Assume running a vertex shader is 100 flops, then that means you can process 1000e9 / 100 = 10e9 vertices per second.
No, it most assuredly does not.
Basically, you should consider any calculation of the execution speed of any code based solely on "FLOPS" count to be suspect. Indeed, it's generally best if you completely ignore FLOPS entirely.
You did not define the term "parallel unit"; without that definition, we could only guess at what you're wanting.

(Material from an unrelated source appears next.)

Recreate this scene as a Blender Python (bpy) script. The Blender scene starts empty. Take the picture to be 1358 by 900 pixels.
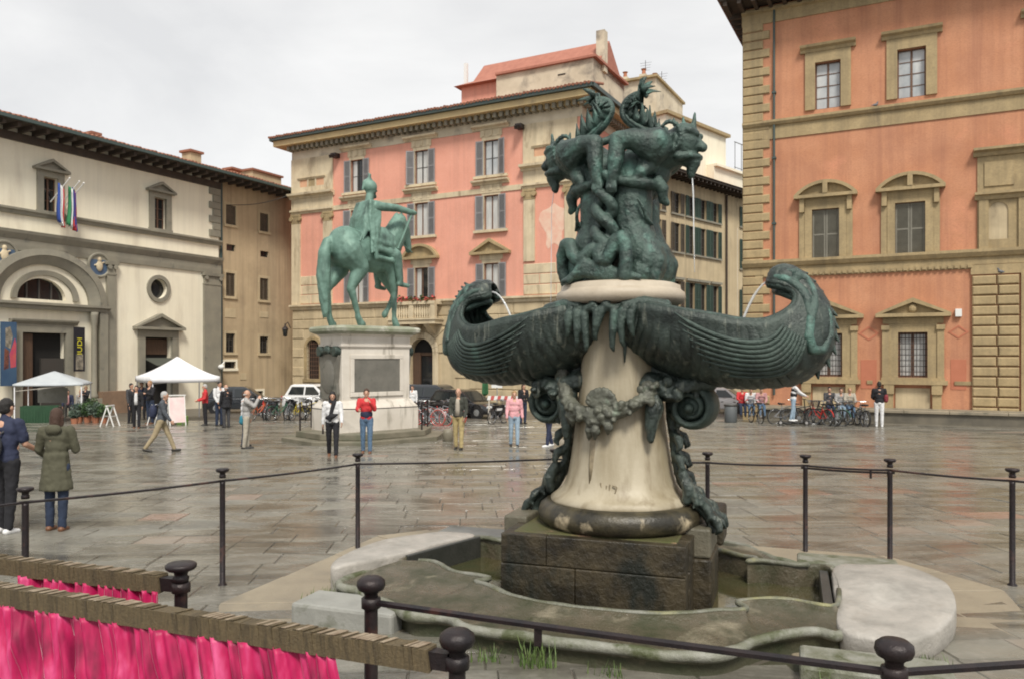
import bpy, bmesh, math, random
from math import sin, cos, pi, radians, atan2, sqrt, exp
from mathutils import Vector, Matrix, noise as mnoise
from mathutils.geometry import tessellate_polygon
random.seed(7)
S = bpy.context.scene
COL = S.collection

# ------------------------------------------------------------------ camera
FPX, CX, HY, CH = 1050.0, 679.0, 474.0, 2.2      # focal length in photo pixels, centre, horizon row, eye height
cam_d = bpy.data.cameras.new('camera')
cam = bpy.data.objects.new('camera', cam_d); COL.objects.link(cam)
cam.location = (0, 0, CH); cam.rotation_euler = (radians(90), 0, 0)
cam_d.sensor_width = 36; cam_d.lens = 36*FPX/1358.0
cam_d.shift_y = 24/1358.0
cam_d.clip_start = .05; cam_d.clip_end = 2000
S.camera = cam

# ------------------------------------------------------------------ sky, sun, exposure
SUN_EL, SUN_AZ = radians(52), radians(169)       # azimuth clockwise from +Y
W = bpy.data.worlds.new('World'); S.world = W; W.use_nodes = True
nt = W.node_tree; nt.nodes.clear()
def wn(t, **k):
    n = nt.nodes.new(t)
    for a, v in k.items(): setattr(n, a, v)
    return n
tc = wn('ShaderNodeTexCoord')
mp = wn('ShaderNodeMapping'); mp.inputs['Scale'].default_value = (1.0, 1.0, 2.6)
nz = wn('ShaderNodeTexNoise'); nz.inputs['Scale'].default_value = 2.1; nz.inputs['Detail'].default_value = 7; nz.inputs['Roughness'].default_value = .55; nz.inputs['Distortion'].default_value = .35
cr = wn('ShaderNodeValToRGB')
cr.color_ramp.elements[0].position = .36; cr.color_ramp.elements[0].color = (.80, .795, .79, 1)
cr.color_ramp.elements[1].position = .62; cr.color_ramp.elements[1].color = (.97, .96, .94, 1)
bgc = wn('ShaderNodeBackground'); bgc.inputs['Strength'].default_value = .41
sky = wn('ShaderNodeTexSky'); sky.sky_type = 'NISHITA'; sky.sun_disc = False
sky.sun_elevation = SUN_EL; sky.sun_rotation = SUN_AZ
bgs = wn('ShaderNodeBackground'); bgs.inputs['Strength'].default_value = .08
mx = wn('ShaderNodeMixShader'); mx.inputs[0].default_value = .94
out = wn('ShaderNodeOutputWorld')
L = nt.links.new
L(tc.outputs['Generated'], mp.inputs['Vector']); L(mp.outputs[0], nz.inputs['Vector'])
L(nz.outputs['Fac'], cr.inputs['Fac']); L(cr.outputs['Color'], bgc.inputs['Color'])
L(sky.outputs[0], bgs.inputs['Color']); L(bgs.outputs[0], mx.inputs[1]); L(bgc.outputs[0], mx.inputs[2]); L(mx.outputs[0], out.inputs['Surface'])

sd = bpy.data.lights.new('sun', 'SUN'); sd.energy = 1.5; sd.angle = radians(14); sd.color = (1, .95, .85)
sun = bpy.data.objects.new('sun', sd); COL.objects.link(sun)
sdir = Vector((sin(SUN_AZ)*cos(SUN_EL), cos(SUN_AZ)*cos(SUN_EL), sin(SUN_EL)))
sun.rotation_euler = sdir.to_track_quat('Z', 'Y').to_euler(); sun.location = (0, 0, 60)

S.render.engine = 'CYCLES'
S.view_settings.view_transform = 'Standard'; S.view_settings.look = 'None'
S.view_settings.gamma = 1; S.view_settings.exposure = 1.30
S.cycles.filter_width = 1.9
S.cycles.max_bounces = 6; S.cycles.transparent_max_bounces = 8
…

Take the Radeon 5870. It has 1600 floating-point units. That means, for every cycle, it can be executing 1600 scalar floating-point operations at once. However, each VLIW opcode works on 5-way vector math registers. So the smallest possible granularity of actual code is 1600/5, or 320 (note: this is a vast simplification). That's 320 threads.
However, that's not really how it works. You don't have 320 separate paths of execution going on. You cannot have 320 different pieces of code executing on 320 different units. See, the 5-way VLIWs are themselves grouped into 4-way SIMD cores. Each SIMD can have its own path of execution and its own source code. Each VLIW within an SIMD core can have separate data, so that they compute separate values. But each VLIW within an SIMD core executes the same instructions in lock-step with the other VLIWs in that core.
So really, you only have 320/4, or 80 total threads. But again, it depends on what kind of "parallel unit" you're talking about. Technically, 1600, 320, and 80 are all legitimate answers.
And that's just for one specific architecture. NVIDIA's Fermi line (GeForce 4xx and above) uses a vastly different architecture. ATI's Cayman line (Radeon 69xx) changes the 5-way VLIWs to 4-way VLIWs. Their next architecture may have some significant differences too.
Without knowing what you're looking for, there's just no way to answer the question.